Can the data below be echoed back word for word?
════════════════════
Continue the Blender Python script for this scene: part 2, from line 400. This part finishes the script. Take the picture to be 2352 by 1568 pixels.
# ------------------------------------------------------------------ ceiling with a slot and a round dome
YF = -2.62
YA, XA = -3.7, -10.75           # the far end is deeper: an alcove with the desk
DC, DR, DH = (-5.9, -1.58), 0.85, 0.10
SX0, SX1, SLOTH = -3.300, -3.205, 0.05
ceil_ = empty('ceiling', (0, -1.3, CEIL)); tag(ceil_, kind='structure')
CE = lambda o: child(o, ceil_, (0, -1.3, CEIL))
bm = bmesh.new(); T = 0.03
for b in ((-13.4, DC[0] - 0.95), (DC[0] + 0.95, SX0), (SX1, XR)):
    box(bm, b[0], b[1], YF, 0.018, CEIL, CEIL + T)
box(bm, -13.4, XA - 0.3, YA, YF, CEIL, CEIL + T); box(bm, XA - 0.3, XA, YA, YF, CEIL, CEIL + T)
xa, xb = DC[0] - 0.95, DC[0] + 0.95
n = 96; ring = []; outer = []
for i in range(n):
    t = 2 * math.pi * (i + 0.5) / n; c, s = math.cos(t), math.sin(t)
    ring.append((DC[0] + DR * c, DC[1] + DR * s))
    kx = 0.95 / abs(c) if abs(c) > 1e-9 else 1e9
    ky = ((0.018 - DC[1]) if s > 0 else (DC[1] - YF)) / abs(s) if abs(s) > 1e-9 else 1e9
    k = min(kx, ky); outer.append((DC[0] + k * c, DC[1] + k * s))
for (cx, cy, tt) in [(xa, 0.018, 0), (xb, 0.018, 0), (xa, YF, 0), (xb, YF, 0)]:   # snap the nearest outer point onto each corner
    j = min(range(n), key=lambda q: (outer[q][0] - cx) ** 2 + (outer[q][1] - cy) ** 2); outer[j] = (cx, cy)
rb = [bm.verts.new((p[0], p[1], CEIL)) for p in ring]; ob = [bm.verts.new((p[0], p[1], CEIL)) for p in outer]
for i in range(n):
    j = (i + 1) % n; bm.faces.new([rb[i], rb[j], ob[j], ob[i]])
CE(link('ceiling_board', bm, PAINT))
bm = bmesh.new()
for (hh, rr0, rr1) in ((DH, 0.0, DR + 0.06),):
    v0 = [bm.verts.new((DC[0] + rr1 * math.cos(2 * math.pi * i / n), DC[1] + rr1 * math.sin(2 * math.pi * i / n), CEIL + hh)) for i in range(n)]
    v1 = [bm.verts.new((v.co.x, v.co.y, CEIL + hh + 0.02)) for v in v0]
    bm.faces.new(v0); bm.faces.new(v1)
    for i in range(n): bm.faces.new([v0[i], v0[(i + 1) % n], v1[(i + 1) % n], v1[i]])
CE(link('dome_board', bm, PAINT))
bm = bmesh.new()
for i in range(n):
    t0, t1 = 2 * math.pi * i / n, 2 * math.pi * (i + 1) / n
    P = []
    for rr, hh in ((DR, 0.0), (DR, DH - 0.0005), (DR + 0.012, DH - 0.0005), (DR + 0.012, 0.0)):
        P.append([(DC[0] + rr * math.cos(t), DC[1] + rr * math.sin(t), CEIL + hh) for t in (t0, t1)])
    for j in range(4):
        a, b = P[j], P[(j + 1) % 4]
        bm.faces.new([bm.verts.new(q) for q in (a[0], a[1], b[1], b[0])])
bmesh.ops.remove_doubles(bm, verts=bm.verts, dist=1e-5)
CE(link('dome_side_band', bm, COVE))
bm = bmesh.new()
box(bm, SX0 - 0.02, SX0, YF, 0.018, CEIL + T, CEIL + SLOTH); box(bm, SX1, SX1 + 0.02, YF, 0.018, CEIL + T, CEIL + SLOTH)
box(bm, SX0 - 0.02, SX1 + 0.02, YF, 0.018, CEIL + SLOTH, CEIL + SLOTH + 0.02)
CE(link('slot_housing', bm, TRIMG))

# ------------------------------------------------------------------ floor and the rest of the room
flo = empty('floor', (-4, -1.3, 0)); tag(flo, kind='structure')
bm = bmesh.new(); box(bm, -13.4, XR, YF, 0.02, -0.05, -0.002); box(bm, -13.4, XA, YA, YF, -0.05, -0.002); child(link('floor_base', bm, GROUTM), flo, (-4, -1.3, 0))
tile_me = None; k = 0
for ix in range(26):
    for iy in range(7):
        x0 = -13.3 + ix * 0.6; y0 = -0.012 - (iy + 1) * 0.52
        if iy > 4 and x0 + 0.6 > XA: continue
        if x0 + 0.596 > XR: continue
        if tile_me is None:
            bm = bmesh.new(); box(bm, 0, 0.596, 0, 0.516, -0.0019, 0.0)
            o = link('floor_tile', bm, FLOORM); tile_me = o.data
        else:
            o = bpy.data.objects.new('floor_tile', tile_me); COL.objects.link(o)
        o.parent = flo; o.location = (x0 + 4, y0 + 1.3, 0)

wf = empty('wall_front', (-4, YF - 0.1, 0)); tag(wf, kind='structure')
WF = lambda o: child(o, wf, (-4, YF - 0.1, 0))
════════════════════
RESULT BELOW
Continue the Blender Python script for this scene: part 2, from line 400. This part finishes the script. Take the picture to be 2352 by 1568 pixels.
# ------------------------------------------------------------------ ceiling with a slot and a round dome
YF = -2.62
YA, XA = -3.7, -10.75           # the far end is deeper: an alcove with the desk
DC, DR, DH = (-5.9, -1.58), 0.85, 0.10
SX0, SX1, SLOTH = -3.300, -3.205, 0.05
ceil_ = empty('ceiling', (0, -1.3, CEIL)); tag(ceil_, kind='structure')
CE = lambda o: child(o, ceil_, (0, -1.3, CEIL))
bm = bmesh.new(); T = 0.03
for b in ((-13.4, DC[0] - 0.95), (DC[0] + 0.95, SX0), (SX1, XR)):
    box(bm, b[0], b[1], YF, 0.018, CEIL, CEIL + T)
box(bm, -13.4, XA - 0.3, YA, YF, CEIL, CEIL + T); box(bm, XA - 0.3, XA, YA, YF, CEIL, CEIL + T)
xa, xb = DC[0] - 0.95, DC[0] + 0.95
n = 96; ring = []; outer = []
for i in range(n):
    t = 2 * math.pi * (i + 0.5) / n; c, s = math.cos(t), math.sin(t)
    ring.append((DC[0] + DR * c, DC[1] + DR * s))
    kx = 0.95 / abs(c) if abs(c) > 1e-9 else 1e9
    ky = ((0.018 - DC[1]) if s > 0 else (DC[1] - YF)) / abs(s) if abs(s) > 1e-9 else 1e9
    k = min(kx, ky); outer.append((DC[0] + k * c, DC[1] + k * s))
for (cx, cy, tt) in [(xa, 0.018, 0), (xb, 0.018, 0), (xa, YF, 0), (xb, YF, 0)]:   # snap the nearest outer point onto each corner
    j = min(range(n), key=lambda q: (outer[q][0] - cx) ** 2 + (outer[q][1] - cy) ** 2); outer[j] = (cx, cy)
rb = [bm.verts.new((p[0], p[1], CEIL)) for p in ring]; ob = [bm.verts.new((p[0], p[1], CEIL)) for p in outer]
for i in range(n):
    j = (i + 1) % n; bm.faces.new([rb[i], rb[j], ob[j], ob[i]])
CE(link('ceiling_board', bm, PAINT))
bm = bmesh.new()
for (hh, rr0, rr1) in ((DH, 0.0, DR + 0.06),):
    v0 = [bm.verts.new((DC[0] + rr1 * math.cos(2 * math.pi * i / n), DC[1] + rr1 * math.sin(2 * math.pi * i / n), CEIL + hh)) for i in range(n)]
    v1 = [bm.verts.new((v.co.x, v.co.y, CEIL + hh + 0.02)) for v in v0]
    bm.faces.new(v0); bm.faces.new(v1)
    for i in range(n): bm.faces.new([v0[i], v0[(i + 1) % n], v1[(i + 1) % n], v1[i]])
CE(link('dome_board', bm, PAINT))
bm = bmesh.new()
for i in range(n):
    t0, t1 = 2 * math.pi * i / n, 2 * math.pi * (i + 1) / n
    P = []
    for rr, hh in ((DR, 0.0), (DR, DH - 0.0005), (DR + 0.012, DH - 0.0005), (DR + 0.012, 0.0)):
        P.append([(DC[0] + rr * math.cos(t), DC[1] + rr * math.sin(t), CEIL + hh) for t in (t0, t1)])
    for j in range(4):
        a, b = P[j], P[(j + 1) % 4]
        bm.faces.new([bm.verts.new(q) for q in (a[0], a[1], b[1], b[0])])
bmesh.ops.remove_doubles(bm, verts=bm.verts, dist=1e-5)
CE(link('dome_side_band', bm, COVE))
bm = bmesh.new()
box(bm, SX0 - 0.02, SX0, YF, 0.018, CEIL + T, CEIL + SLOTH); box(bm, SX1, SX1 + 0.02, YF, 0.018, CEIL + T, CEIL + SLOTH)
box(bm, SX0 - 0.02, SX1 + 0.02, YF, 0.018, CEIL + SLOTH, CEIL + SLOTH + 0.02)
CE(link('slot_housing', bm, TRIMG))

# ------------------------------------------------------------------ floor and the rest of the room
flo = empty('floor', (-4, -1.3, 0)); tag(flo, kind='structure')
bm = bmesh.new(); box(bm, -13.4, XR, YF, 0.02, -0.05, -0.002); box(bm, -13.4, XA, YA, YF, -0.05, -0.002); child(link('floor_base', bm, GROUTM), flo, (-4, -1.3, 0))
tile_me = None; k = 0
for ix in range(26):
    for iy in range(7):
        x0 = -13.3 + ix * 0.6; y0 = -0.012 - (iy + 1) * 0.52
        if iy > 4 and x0 + 0.6 > XA: continue
        if x0 + 0.596 > XR: continue
        if tile_me is None:
            bm = bmesh.new(); box(bm, 0, 0.596, 0, 0.516, -0.0019, 0.0)
            o = link('floor_tile', bm, FLOORM); tile_me = o.data
        else:
            o = bpy.data.objects.new('floor_tile', tile_me); COL.objects.link(o)
        o.parent = flo; o.location = (x0 + 4, y0 + 1.3, 0)

wf = empty('wall_front', (-4, YF - 0.1, 0)); tag(wf, kind='structure')
WF = lambda o: child(o, wf, (-4, YF - 0.1, 0))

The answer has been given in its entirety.